- **EXERCISE**: Copy the data that follows exactly. Include no pictures.

- **MATERIAL PROVIDED**:

——————

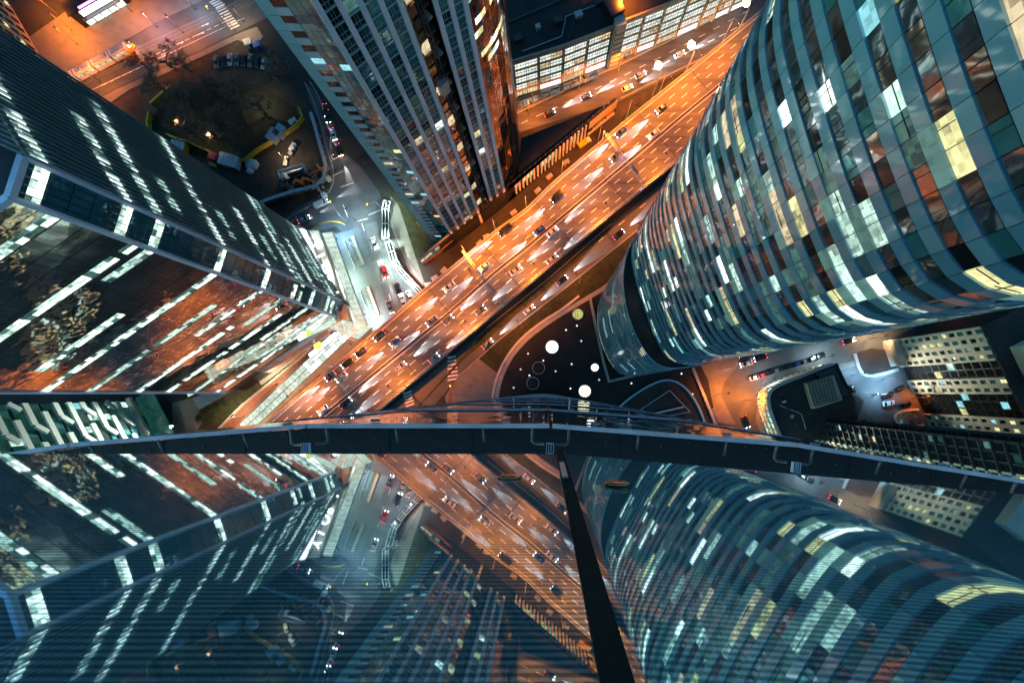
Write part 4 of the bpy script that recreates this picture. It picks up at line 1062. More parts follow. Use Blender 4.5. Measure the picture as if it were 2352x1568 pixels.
# ================================================================== CARS
CARCOL = {'black': (0.012, 0.012, 0.014), 'white': (0.7, 0.7, 0.69), 'silver': (0.38, 0.39, 0.40), 'grey': (0.12, 0.125, 0.13), 'red': (0.4, 0.02, 0.02), 'blue': (0.03, 0.07, 0.25)}
for k, c in CARCOL.items():
    m, nt, b = nodes('car_paint_' + k); b.inputs['Base Color'].default_value = (*c, 1); b.inputs['Roughness'].default_value = .22
    b.inputs['Metallic'].default_value = .3; b.inputs['Coat Weight'].default_value = .6; M['car_' + k] = m
def loft(secs):
    mb = MB(); vs = []; fs = []; n = len(secs[0])
    for s_ in secs: vs += s_
    for i in range(len(secs) - 1):
        for j in range(n): fs.append((i * n + j, (i + 1) * n + j, (i + 1) * n + (j + 1) % n, i * n + (j + 1) % n))
    fs.append(tuple(range(n))); fs.append(tuple(reversed(range((len(secs) - 1) * n, len(secs) * n))))
    return mb.add(vs, fs)
def sec(x, w, z0, z1, r=.12):
    return [(x, -w + r, z0), (x, -w, z0 + r), (x, -w, z1 - r), (x, -w + r * 1.6, z1), (x, w - r * 1.6, z1), (x, w, z1 - r), (x, w, z0 + r), (x, w - r, z0)]
def make_car(kind='sedan'):
    L = {'sedan': 4.6, 'hatch': 4.1, 'van': 5.2}[kind]; h = L / 2; g = {}
    if kind == 'van':
        g['body'] = loft([sec(-h, .85, .4, 1.9), sec(-h + .1, .95, .28, 2.1), sec(h - 1.5, .97, .28, 2.1), sec(h - 1.0, .97, .28, 1.25), sec(h - .15, .9, .3, 1.0), sec(h, .8, .4, .85)])
        cab = [sec(h - 1.62, .88, 1.2, 2.06, .1), sec(h - 1.35, .86, 1.2, 1.8, .1), sec(h - .78, .8, 1.0, 1.14, .05)]; roof = [sec(-h + .25, .84, 2.08, 2.13, .02), sec(h - 1.7, .84, 2.08, 2.13, .02)]
    else:
        g['body'] = loft([sec(-h, .74, .42, .82), sec(-h + .12, .86, .3, .95), sec(-h + 1.0, .92, .25, 1.0), sec(0, .93, .24, .98), sec(h - 1.3, .92, .25, .94), sec(h - .35, .85, .28, .80), sec(h, .68, .40, .68)])
        b0 = -h + (.55 if kind == 'sedan' else .12)
        cab = [sec(b0, .72, .9, .99, .04), sec(b0 + .65, .70, .92, 1.40, .08), sec(.3, .70, .92, 1.43, .08), sec(h - 1.25, .76, .88, .97, .04)]
        roof = [sec(b0 + .6, .62, 1.37, 1.445, .03), sec(b0 + 1.0, .63, 1.38, 1.47, .03), sec(.25, .62, 1.38, 1.465, .03)]
    g['cabin_glass'] = loft(cab); g['roof'] = loft(roof)
    return L, g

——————

- **EXPECTED ANSWER**:
Write part 4 of the bpy script that recreates this picture. It picks up at line 1062. More parts follow. Use Blender 4.5. Measure the picture as if it were 2352x1568 pixels.
# ================================================================== CARS
CARCOL = {'black': (0.012, 0.012, 0.014), 'white': (0.7, 0.7, 0.69), 'silver': (0.38, 0.39, 0.40), 'grey': (0.12, 0.125, 0.13), 'red': (0.4, 0.02, 0.02), 'blue': (0.03, 0.07, 0.25)}
for k, c in CARCOL.items():
    m, nt, b = nodes('car_paint_' + k); b.inputs['Base Color'].default_value = (*c, 1); b.inputs['Roughness'].default_value = .22
    b.inputs['Metallic'].default_value = .3; b.inputs['Coat Weight'].default_value = .6; M['car_' + k] = m
def loft(secs):
    mb = MB(); vs = []; fs = []; n = len(secs[0])
    for s_ in secs: vs += s_
    for i in range(len(secs) - 1):
        for j in range(n): fs.append((i * n + j, (i + 1) * n + j, (i + 1) * n + (j + 1) % n, i * n + (j + 1) % n))
    fs.append(tuple(range(n))); fs.append(tuple(reversed(range((len(secs) - 1) * n, len(secs) * n))))
    return mb.add(vs, fs)
def sec(x, w, z0, z1, r=.12):
    return [(x, -w + r, z0), (x, -w, z0 + r), (x, -w, z1 - r), (x, -w + r * 1.6, z1), (x, w - r * 1.6, z1), (x, w, z1 - r), (x, w, z0 + r), (x, w - r, z0)]
def make_car(kind='sedan'):
    L = {'sedan': 4.6, 'hatch': 4.1, 'van': 5.2}[kind]; h = L / 2; g = {}
    if kind == 'van':
        g['body'] = loft([sec(-h, .85, .4, 1.9), sec(-h + .1, .95, .28, 2.1), sec(h - 1.5, .97, .28, 2.1), sec(h - 1.0, .97, .28, 1.25), sec(h - .15, .9, .3, 1.0), sec(h, .8, .4, .85)])
        cab = [sec(h - 1.62, .88, 1.2, 2.06, .1), sec(h - 1.35, .86, 1.2, 1.8, .1), sec(h - .78, .8, 1.0, 1.14, .05)]; roof = [sec(-h + .25, .84, 2.08, 2.13, .02), sec(h - 1.7, .84, 2.08, 2.13, .02)]
    else:
        g['body'] = loft([sec(-h, .74, .42, .82), sec(-h + .12, .86, .3, .95), sec(-h + 1.0, .92, .25, 1.0), sec(0, .93, .24, .98), sec(h - 1.3, .92, .25, .94), sec(h - .35, .85, .28, .80), sec(h, .68, .40, .68)])
        b0 = -h + (.55 if kind == 'sedan' else .12)
        cab = [sec(b0, .72, .9, .99, .04), sec(b0 + .65, .70, .92, 1.40, .08), sec(.3, .70, .92, 1.43, .08), sec(h - 1.25, .76, .88, .97, .04)]
        roof = [sec(b0 + .6, .62, 1.37, 1.445, .03), sec(b0 + 1.0, .63, 1.38, 1.47, .03), sec(.25, .62, 1.38, 1.465, .03)]
    g['cabin_glass'] = loft(cab); g['roof'] = loft(roof)
    return L, g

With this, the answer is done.